Having employees vote on their representatives without identifying the number of people who will be on the committee or the number of slots for which they will vote is impractical, adds Lambert.

“It throws into question how you’re going to run the process altogether and seems to assume a level of understanding and knowledge of the act by employees that very likely doesn’t exist,” he says.

No bad faith by employer

PSAC alleged that the Bank’s actions were unilateral, arbitrary, and discriminatory, amounting to bad faith. However, the commissioner found that the Bank’s decisions were based on a genuine understanding of its obligations under the act. The Bank’s proportionality-based approach, aimed at maintaining a manageable committee size, was deemed reasonable given the act’s relative novelty and consequent lack of jurisprudence interpreting it – the act came into force in 2021 and the deadline for a pay equity plan was Sept. 3, 2024. There was no evidence of ill intent or arbitrary decision-making, said the commissioner in dismissing the bad faith and arbitrary conduct claims. PSAC’s claim of discrimination was also unsupported by substantive evidence, said the commissioner.
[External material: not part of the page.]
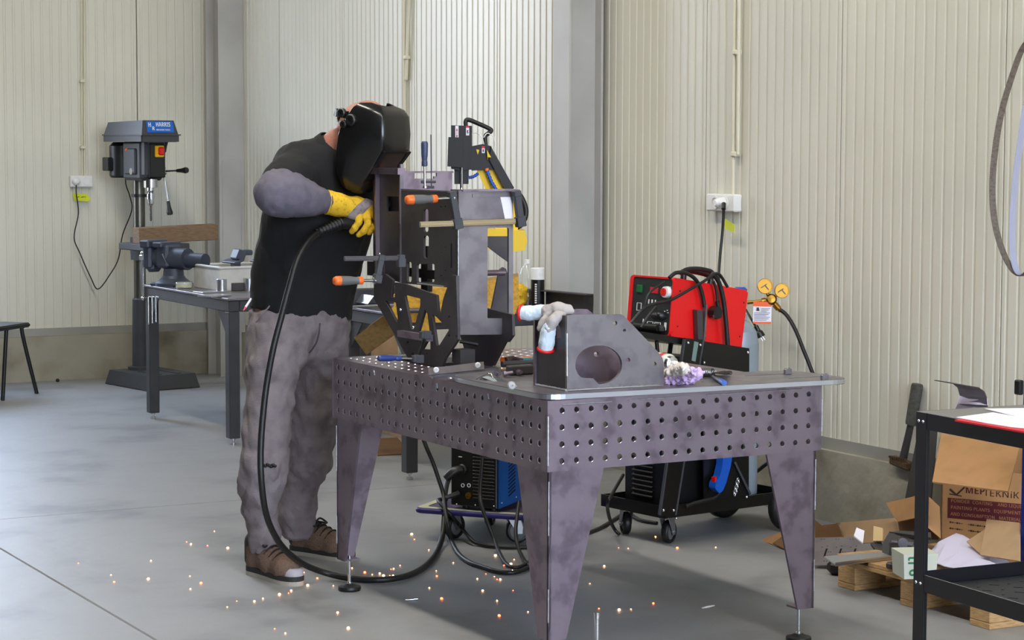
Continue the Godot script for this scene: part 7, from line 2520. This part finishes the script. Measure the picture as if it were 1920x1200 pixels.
	b.cyl(k0, k1, 0.004, 4)
	b.cyl(k1, k2, 0.003, 4)
	b.cyl(fon(F, 1780, 926, 2, 0.0005), fon(F, 1803, 930, 2, 0.0005), 0.002, 4)
	part("logo_strokes", b, M.ink_dark, bx)
	b = mb(F)
	for r in 2:
		for i in 16:
			if i in [6, 7]: continue
			b.box(fon(F, 1782 + i * 4.3, 979 + r * 11.5 + i * 0.55, 2, 0.0004), Vector3(0.0065, 0.006 - 0.002 * (i % 3), 0.001))
	part("fine_print", b, M.ink_dark, bx)
	# torn cardboard pieces
	var card := func(called: String, label: String, sheets: Array, m: Material) -> void:
		var q := mb()
		for s in sheets: sheet3(q, s, 0.005)
		single(called, q, m, dp(sheets[0][0][0], sheets[0][0][1], sheets[0][0][2]), label, "cardboard")
	card.call("cardboard_flap", "orange brown cardboard flap sticking up left of the printed carton", [[[1682, 978, 7.95], [1740, 966, 7.75], [1738, 925, 7.8], [1661, 943, 8.08]]], M.cardboard)
	card.call("cardboard_flap", "shaded inner cardboard side below the orange brown flap", [[[1688, 1010, 8.0], [1760, 1012, 7.8], [1760, 962, 7.82], [1684, 979, 8.0]]], M.cardboard_dark)
	card.call("cardboard_sheet", "cardboard piece beside the rack post, leaning against the printed carton", [[[1735, 985, 7.78], [1764, 1010, 7.75], [1762, 950, 7.8], [1735, 925, 7.8]]], M.cardboard)
	card.call("cardboard_strip", "long pale cardboard side standing on the floor along the concrete plinth", [[[1580, 1022, 8.42], [1690, 1012, 8.0], [1678, 971, 8.1], [1576, 980, 8.5]]], M.cardboard_pale)
	card.call("cardboard_strip", "crumpled cardboard corner with brown print behind the table's right leg", [[[1528, 1012, 8.55], [1582, 1012, 8.4], [1570, 980, 8.45], [1528, 998, 8.6]], [[1528, 998, 8.62], [1572, 981, 8.47], [1540, 985, 8.6], [1528, 975, 8.62]]], M.cardboard_dark)
	b = mb()
	sheet3(b, [[1528, 1001, 8.62], [1580, 980, 8.5], [1578, 978, 8.5], [1545, 985, 8.62]], 0.004)
	card.call("cardboard_strip", "torn cardboard strip lying on the floor left of the table's right leg", [[[1424, 1014, 8.72], [1447, 1020, 8.6], [1470, 1003, 8.62], [1462, 998, 8.72]], [[1399, 1006, 8.95], [1424, 1016, 8.75], [1432, 1010, 8.75], [1404, 1002, 8.95]]], M.cardboard)
	card.call("cardboard_sheet", "dark folded cardboard half hidden behind the table's right leg", [[[1449, 1018, 8.58], [1500, 1045, 8.35], [1500, 1002, 8.5], [1470, 1003, 8.6]]], M.cardboard_dark)
	b = mb()
	b.cyl(dp(1411, 1005, 8.85), dp(1416, 1015, 8.75), 0.009, 12)
	single("paper_roll", b, M.paper, dp(1416, 1017, 8.75), "small white paper roll on the torn cardboard strip", "paper roll")
	card.call("wood_chip", "white paper piece leaning on the pale cardboard side", [[[1601, 1004, 8.0], [1618, 1018, 7.95], [1621, 995, 8.05], [1606, 989, 8.12]]], M.paper)
	card.call("wood_chip", "pale wood piece with grain leaning on the pale cardboard, right of the white paper", [[[1637, 1014, 7.95], [1655, 1014, 7.9], [1655, 990, 8.0], [1638, 986, 8.05]]], mat("pale_wood", Color(0.78, 0.68, 0.50), 0.8))
	# perforated sheet lying against the cardboard
	var ps := thing("perforated_sheet", "gray sheet metal part with slots and small holes propped on the pallet's end", "sheet metal", dp(1570, 1060, 8.1))
	b = mb()
	var A3 := [[1526, 1060, 8.12], [1618, 1058, 8.05], [1615, 1006, 8.22], [1526, 1008, 8.30]]
	var SF := sheet3(b, A3, 0.004)
	part("sheet", b, M.steel_light, ps)
	b = mb(SF)
	for x in [1547.5, 1574.5, 1601.5]:
		var a := fon(SF, x, 1029, 2, 0.0)
		var c := fon(SF, x + 0.6, 1044, 2, 0.0)
		b.box((a + c) / 2, Vector3(0.007, (a - c).length(), 0.0012), Basis.IDENTITY)
		for e in [[-7, 1011], [-2, 1011], [-6, 1026], [4, 1024], [6, 1035], [10, 1035], [-2, 1052], [3, 1052]]:
			b.box(fon(SF, x + e[0], e[1], 2, 0.0), Vector3(0.0032, 0.0032, 0.0012))
	var sl := part("slots", b, M.hole_dark, ps)
	sl.set_meta("kind", "stuff")
	b = mb()
	b.cyl(dp(1464, 1058, 8.4), dp(1480, 1056, 8.3), 0.010, 12)
	single("steel_pin", b, M.chrome, dp(1466, 1058, 8.4), "short bright steel pin lying on the floor by the table's right leg", "steel pin")
	b = mb()
	b.rbox(fl(1578, 1078) + Vector3(0, 0.03, 0), Vector3(0.08, 0.06, 0.10), 0.02, Basis(Vector3.UP, 0.6))
	single("black_bag", b, M.black_rubber, fl(1578, 1082), "small black crumpled bag at the pallet's corner", "bag")
	pallet()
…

“It’s an important finding for employers in general, as what the commissioner is effectively saying is that if you make a reasonable effort to comply with the act but get it wrong, you’re not acting in bad faith,” says Lambert. “In other words, an error doesn’t amount to bad faith or arbitrariness – and notwithstanding the fact that the commissioner found that the Bank of Canada’s interpretation of s. 19 wasn’t correct, she didn’t conclude that there was any malfeasance there.”

The commissioner noted that the matter was complicated by the fact that the Bank and PSAC had opposing views of the employer’s role in the selection of pay equity committee members, which was understandable because it was the first time they were forming such a committee.

The commissioner dismissed PSAC’s complaint but affirmed the union’s right to select the number of representatives for its bargaining units on the pay equity committee.

“This is the first time anybody’s had to comply with the act by establishing a pay equity committee, and other than guidance on compliance released by the commissioner there isn’t any tool to interpret the act, other than the skills of your own counsel,” says Lambert. “Everybody was, and continues to be, interpreting the act in a bit of a vacuum, without the certainty that those interpreting a piece of legislation that’s been around for a number of years would otherwise have – and the commissioner’s decision reflects that.”